Several campus groups are responding to recent acts of racism on campus by planning a sit-in of the Board of Trustees meeting today.
The Student Government Association will lead the silent protest on the Broadway Campus in Greenville Hall at noon. In addition, student groups such as La Gente, the Black Student Union, Ecetera, as well as others, will be joining SGA members at the sit-in.
The groups are inviting anyone who is interested in protesting racist activity on campus to attend.
The latest incident
took place Tuesday. Communications senior Sandra Barnhart, a student worker in Monroe Library, said that when she went into work, she was told that one of the marker boards in a third floor study room was covered with offensive language describing rape and racism, as well as offensive religious speech.
The campus police were notified, prompting an investigation into the writing. They took pictures of the marker board.
Later in the day Barnhart asked her boss what the police had concluded from what they found in the study room, and she was told that police would not be following up because the writing on the board was song lyrics. University Police confirmed this conclusion.
On Nov. 14 in the unisex bathroom on the first floor of Mercy Hall, the campus police investigated bias-related vandalism that an employee reportedly found scratched into the wall.
Another “Be On the Look Out” advisory e-mail was sent, but, due to a pending investigation, the police would not say what was scrawled onto the bathroom wall.
The racial incidents have followed the line of defacing property and postings by “Students for a White Loyola.” University Police say it is unclear whether these remarks and actions are the work of one person or several people.
Blacks, Hispanics and homosexuals have been the target of the SWL’s attacks, although no one person has been singled out or threatened.
However the simple fact that such acts of vandalism are going on at Loyola has left administrators and students concerned.
Finance sophomore Tyler Douglas, co-president and co-social chair of Etcetera, said that some perspective is needed when looking at the recent bias-related events.
“To my knowledge, nobody has been held accountable for the aforementioned racially-biased remarks, and this is where Loyola’s weakness lies,” Douglas said in an e-mail interview. “It would be horrific if what began as remarks escalated into something more than words, especially when, we should have seen it coming.”
It isn’t that the SGA believes that the administration has ignored the problem, said management senior Bea Forlano,
SGA president.
“There have always been a lot of meetings, but nothing has been really done,” Forlano said.
In 1987 the administration looked in the idea of a multicultural office.

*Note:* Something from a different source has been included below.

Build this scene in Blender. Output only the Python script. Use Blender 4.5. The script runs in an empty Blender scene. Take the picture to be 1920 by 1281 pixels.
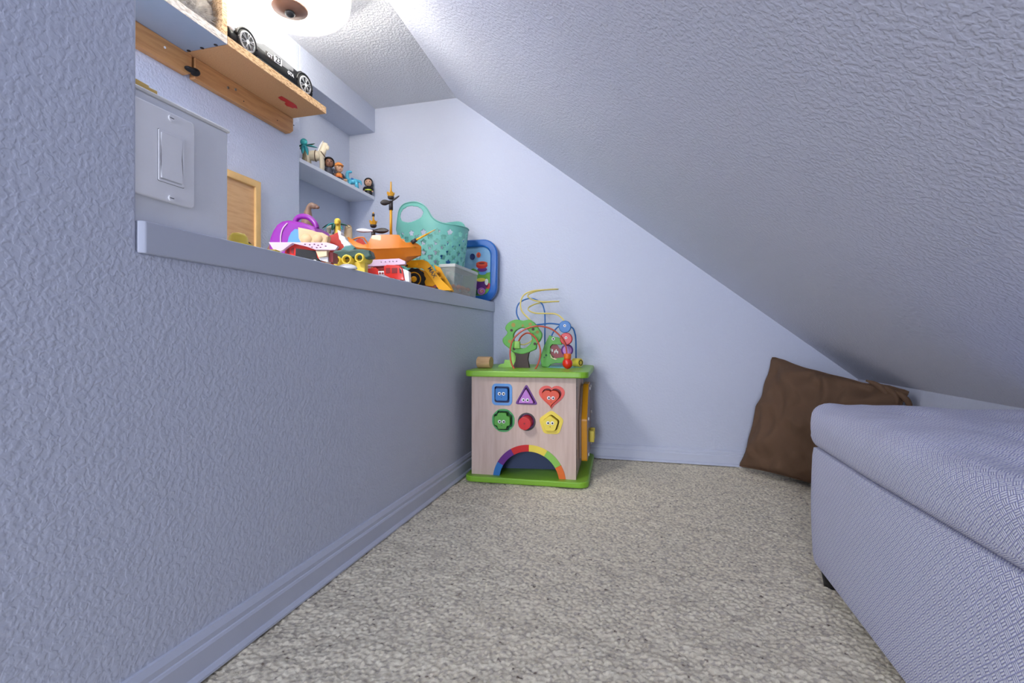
import bpy, bmesh, math, random
import numpy as np
from mathutils import Vector, Matrix, noise
random.seed(7); rng = np.random.default_rng(7)
SC = bpy.context.scene; COL = SC.collection
PI = math.pi
# ------------------------------------------------------------------ camera, world, lights, exposure
F = 920.0
TH = math.atan(247/F); CT, ST = math.cos(TH), math.sin(TH)
cd = bpy.data.cameras.new('camera'); cam = bpy.data.objects.new('camera', cd); COL.objects.link(cam)
cd.sensor_fit = 'HORIZONTAL'; cd.sensor_width = 36; cd.lens = 36*F/1920
cd.shift_y = -8.5/1920; cd.clip_start = .01
cam.location = (0, 0, .5); cam.rotation_euler = (PI/2, 0, TH)
SC.camera = cam
w = bpy.data.worlds.new('world'); SC.world = w; w.use_nodes = True
w.node_tree.nodes['Background'].inputs[0].default_value = (.72, .78, 1, 1)
w.node_tree.nodes['Background'].inputs[1].default_value = .72
SC.view_settings.view_transform = 'Standard'; SC.view_settings.look = 'None'
SC.view_settings.gamma = 1; SC.view_settings.use_curve_mapping = False
SC.view_settings.exposure = 0.36
def area(name, loc, target, sx, sy, power, color, spread=PI):
    l = bpy.data.lights.new(name, 'AREA'); l.shape = 'RECTANGLE'; l.size = sx; l.size_y = sy
    l.energy = power; l.color = color; l.spread = spread
    o = bpy.data.objects.new(name, l); COL.objects.link(o); o.location = loc
    o.rotation_euler = (Vector(target)-Vector(loc)).to_track_quat('-Z', 'Y').to_euler()
    return o
area('rear_fill', (-.35, -2.6, .75), (.3, 1.0, .6), .5, 1.3, 46, (.80, .84, 1.0))  # added bluish fill behind the camera; no window is built there
def bulb(loc, power, r=.035):
    l = bpy.data.lights.new('bulb', 'POINT'); l.energy = power; l.color = (1, .955, .86); l.shadow_soft_size = r
    o = bpy.data.objects.new('bulb', l); COL.objects.link(o); o.location = loc
LAMP = (-.985, 1.20)
bulb((LAMP[0], LAMP[1], 1.468), 116)
area('loft_fill', (-.99, -.1, 1.555), (-.99, -.1, 0), .3, .5, 23, (1, .98, .95))  # added fill that brightens the inner wall; no fixture hangs here

# ------------------------------------------------------------------ materials
M = {}
def nt(name):
    m = bpy.data.materials.new(name); m.use_nodes = True
    return m, m.node_tree.nodes, m.node_tree.links, m.node_tree.nodes['Principled BSDF']
def lin(c):
    return tuple(((x/255)/12.92 if x/255 <= .04045 else ((x/255+.055)/1.055)**2.4) for x in c)+(1,)
def mat(name, rgb, rough=.5, metal=0, var=0, vscale=30, bump=0, bscale=200, stretch=None, rgb2=None, spec=.5, trans=0, alpha=1, coat=0):
    if name in M: return M[name]
    m, N, L, P = nt(name)
    P.inputs['Base Color'].default_value = lin(rgb); P.inputs['Roughness'].default_value = rough
    P.inputs['Metallic'].default_value = metal; P.inputs['Specular IOR Level'].default_value = spec
    P.inputs['Transmission Weight'].default_value = trans; P.inputs['Alpha'].default_value = alpha
    P.inputs['Coat Weight'].default_value = coat
    tc = N.new('ShaderNodeTexCoord'); mp = N.new('ShaderNodeMapping'); L.new(tc.outputs['Object'], mp.inputs[0])
    if stretch: mp.inputs['Scale'].default_value = stretch
    n = N.new('ShaderNodeTexNoise'); n.inputs['Scale'].default_value = vscale; n.inputs['Detail'].default_value = 5
    L.new(mp.outputs[0], n.inputs[0])
    mx = N.new('ShaderNodeMix'); mx.data_type = 'RGBA'
    c = lin(rgb); c2 = lin(rgb2) if rgb2 else tuple(x*.6 for x in c[:3])+(1,)
    mx.inputs[6].default_value = c; mx.inputs[7].default_value = c2
    mr = N.new('ShaderNodeMapRange'); mr.inputs[1].default_value = .42; mr.inputs[2].default_value = .68
    mr.inputs[3].default_value = 0; mr.inputs[4].default_value = max(var, .04)
    L.new(n.outputs[0], mr.inputs[0]); L.new(mr.outputs[0], mx.inputs[0]); L.new(mx.outputs[2], P.inputs['Base Color'])
    if bump:
        n2 = N.new('ShaderNodeTexNoise'); n2.inputs['Scale'].default_value = bscale; n2.inputs['Detail'].default_value = 3
        L.new(mp.outputs[0], n2.inputs[0])
        b = N.new('ShaderNodeBump'); b.inputs['Distance'].default_value = bump; b.inputs['Strength'].default_value = 1
        L.new(n2.outputs[0], b.inputs['Height']); L.new(b.outputs[0], P.inputs['Normal'])
    M[name] = m; return m
def plaster(name, rgb, dist, scale, rough=.55, spec=.35):
    m, N, L, P = nt(name)
    P.inputs['Base Color'].default_value = lin(rgb); P.inputs['Roughness'].default_value = rough
    P.inputs['Specular IOR Level'].default_value = spec
    tc = N.new('ShaderNodeTexCoord')
    n = N.new('ShaderNodeTexNoise'); n.inputs['Scale'].default_value = scale; n.inputs['Detail'].default_value = 1.5
    n.inputs['Distortion'].default_value = .35; n.inputs['Roughness'].default_value = .45
    L.new(tc.outputs['Object'], n.inputs[0])
    mr = N.new('ShaderNodeMapRange'); mr.interpolation_type = 'SMOOTHSTEP'
    mr.inputs[1].default_value = .36; mr.inputs[2].default_value = .66; L.new(n.outputs[0], mr.inputs[0])
    n2 = N.new('ShaderNodeTexNoise'); n2.inputs['Scale'].default_value = scale*3.2; n2.inputs['Detail'].default_value = 2
    L.new(tc.outputs['Object'], n2.inputs[0])
    ad = N.new('ShaderNodeMath'); ad.operation = 'MULTIPLY_ADD'; ad.inputs[1].default_value = .25
    L.new(n2.outputs[0], ad.inputs[0]); L.new(mr.outputs[0], ad.inputs[2])
    b = N.new('ShaderNodeBump'); b.inputs['Distance'].default_value = dist; b.inputs['Strength'].default_value = 1
    L.new(ad.outputs[0], b.inputs['Height']); L.new(b.outputs[0], P.inputs['Normal'])
    M[name] = m; return m
WALLC = (205, 211, 227)
plaster('paint_rough', WALLC, .0005, 150)
plaster('paint_fine', WALLC, .0004, 110)
plaster('paint_slope', (216, 219, 232), .0008, 150)
plaster('paint_ceiling', (216, 217, 222), .0009, 120)
mat('stub_paint', (238, 241, 246), .4, var=.06, bump=.0003, bscale=90)
mat('trim_paint', (204, 210, 226), .38, var=.10, vscale=9, bump=.0002, bscale=60)
mat('ledge_paint', (196, 202, 216), .42, var=.12, vscale=14, bump=.0003, bscale=60, stretch=(1, .15, 1))
mat('shelf_white', (236, 238, 244), .45, var=.05)
mat('pine', (203, 150, 96), .5, var=.55, vscale=26, stretch=(4, .35, 4), rgb2=(164, 106, 58), bump=.0002, bscale=150)
mat('fibreboard', (206, 158, 108), .75, var=.35, vscale=320, rgb2=(170, 120, 78))
mat('particle_edge', (225, 190, 145), .8, var=.9, vscale=230, rgb2=(150, 100, 55), stretch=(1, .35, 1.4), bump=.0006, bscale=260)
mat('particle_white', (222, 214, 204), .7, var=.8, vscale=200, rgb2=(150, 135, 120), stretch=(1, .35, 1.4), bump=.0006, bscale=260)
mat('melamine', (150, 165, 182), .35, var=.08)
mat('cubby_back', (120, 104, 84), .8, var=.3)
mat('plastic_white', (248, 249, 252), .28, coat=.3)
mat('metal', (150, 150, 150), .3, metal=1)
mat('dark_metal', (40, 42, 46), .4, metal=.5)
mat('bronze', (150, 112, 92), .42, metal=.25, var=.35, vscale=12)
mat('black', (14, 14, 17), .45)
mat('rubber', (20, 20, 22), .7, bump=.0003, bscale=300)
mat('beech', (214, 190, 176), .55, var=.45, vscale=16, stretch=(5, 5, .5), rgb2=(190, 160, 142))
mat('wood_cyl', (216, 176, 128), .5, var=.5, vscale=40, stretch=(.4, 4, 4), rgb2=(186, 138, 90))
mat('panel_wood', (214, 172, 122), .5, var=.6, vscale=14, stretch=(1, 5, 7), rgb2=(190, 140, 90))
mat('panel_frame', (232, 190, 122), .5, var=.3, vscale=20)
mat('green', (132, 186, 48), .38, var=.06)
mat('green_tree', (90, 168, 62), .45); mat('green_light', (150, 206, 90), .45)
mat('trunk', (70, 54, 50), .6, var=.3)
mat('navy', (66, 80, 116), .6)
mat('white', (240, 240, 238), .4); mat('cream', (236, 212, 170), .5); mat('rim_grey', (150, 152, 156), .4)
mat('blue', (40, 118, 190), .38); mat('blue_dark', (16, 50, 124), .4); mat('blue_light', (96, 156, 218), .4)
mat('purple', (98, 26, 128), .4); mat('lilac', (188, 118, 200), .4)
mat('red', (206, 26, 26), .35); mat('red_dark', (140, 22, 26), .4); mat('coral', (232, 84, 70), .4); mat('orange_red', (226, 78, 38), .4)
mat('yellow', (240, 216, 74), .4); mat('olive', (160, 140, 50), .5)
mat('orange', (232, 110, 30), .4); mat('apple', (140, 196, 80), .4); mat('mint_green', (72, 168, 92), .45); mat('green_dark', (20, 90, 54), .5)
mat('amber', (232, 160, 26), .35, coat=.2)
mat('wire_yellow', (226, 206, 110), .35); mat('wire_blue', (44, 112, 186), .35); mat('wire_red', (196, 78, 50), .35)
mat('acrylic', (190, 170, 170), .15, alpha=.55)
mat('pond', (120, 190, 190), .4, var=.4, vscale=30, rgb2=(60, 130, 150))
mat('purple_case', (146, 34, 160), .38, coat=.2); mat('purple_deep', (120, 20, 140), .4); mat('pink', (226, 196, 216), .4)
mat('toy_red', (222, 36, 20), .32, coat=.3); mat('ship_orange', (228, 130, 26), .38, coat=.2); mat('ship_deep', (210, 104, 40), .42)
mat('tan_shell', (226, 192, 144), .45, var=.3, vscale=20, rgb2=(214, 176, 130)); mat('red_brick', (196, 48, 34), .55, var=.4, vscale=80)
mat('gold', (236, 170, 30), .35, coat=.3); mat('charcoal', (58, 52, 50), .4)
mat('dino_green', (46, 82, 70), .45, var=.5, vscale=60, rgb2=(20, 40, 40)); mat('dino_teal', (84, 140, 136), .45)
mat('loader_yellow', (238, 170, 16), .5, spec=.25)
mat('basket', (122, 198, 184), .4); mat('clear_box', (206, 208, 202), .25, alpha=.30); mat('clear_rim', (220, 222, 216), .3, alpha=.75)
mat('blue_tray', (8, 98, 184), .3, coat=.3)
mat('sky_print', (150, 196, 226), .5, var=.5, vscale=10, rgb2=(90, 150, 210)); mat('grass_print', (110, 176, 56), .5, var=.4, vscale=20)
mat('dino_brown', (142, 112, 92), .55, var=.4, vscale=50); mat('dino_yellow', (238, 208, 72), .45); mat('dino_grey', (180, 178, 160), .55, var=.3)
mat('palm_green', (24, 92, 74), .45); mat('palm_teal', (60, 176, 178), .45); mat('palm_trunk', (196, 172, 130), .6, var=.4)
mat('horse', (240, 226, 196), .45); mat('strap', (110, 80, 56), .5); mat('hair_black', (28, 28, 32), .3, coat=.4)
mat('skin', (224, 178, 146), .5); mat('skin_dark', (140, 98, 76), .5); mat('cloth_dark', (52, 54, 66), .6)
mat('cap_orange', (240, 150, 70), .45); mat('dino_blue', (90, 190, 220), .38); mat('lime', (210, 226, 60), .4)
mat('fur', (214, 206, 196), .9, var=.4, vscale=60, rgb2=(150, 138, 126)); mat('car_sheen_grey', (104, 106, 110), .5, spec=.2)
mat('car_dark', (26, 27, 30), .5, spec=.15); mat('glass_dark', (20, 22, 26), .3, spec=.3)
mat('brown_cloth', (114, 88, 68), .85, var=.25, vscale=8, bump=.0004, bscale=700, spec=.2)
mat('yellow_bits', (232, 196, 110), .5)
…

This has still not happened, said Forlano.
“We don’t stand for this [racism], and we want the administration to do something,” sociology senior Betina Cutaia said at the La Gente meeting Tuesday in Bobet.
In a campus e-mail, philosophy pre-law junior and BSU president Tyrone St. Junior encouraged all students to get involved in fighting prejudice because “racism and bias don’t just affect the Black Student Union, or Etcetera, or La Gente, they affect people.”
The administration’s position remains firm in its spoken and written intolerance of the racist actions.
“My statement, Father Byron’s e-mail and the BOLOs from University Police make clear that we won’t tolerate such action, [and] will investigate as much and as quickly as we can, and will work to see that it doesn’t happen again,” Vice President of Student Affairs James Eiseman said.
University Police said Wednesday that no one has yet been implicated in any of the acts.
Sociology senior Mary Grace Stewart, SGA vice-president, said that the purpose of the sit-in on Friday is to get the administration to really start making plans at the institutional level to start dealing with racism.
The purpose of standing against racism, according to Forlano, is not only to encourage students to meet and interact with students from different cultures and backgrounds, but also to support all of the minority students already attending Loyola.
According to university records, minorities make up about 30 percent of the student body at Loyola.
“One of the reasons I came to New Orleans from Vermont was for the diverse culture Loyola embodies,” Douglas said.
Despite the recent events, Douglas said he does not think that the racist remarks necessarily reflect a “growing underground white-supremacist militia,” he said.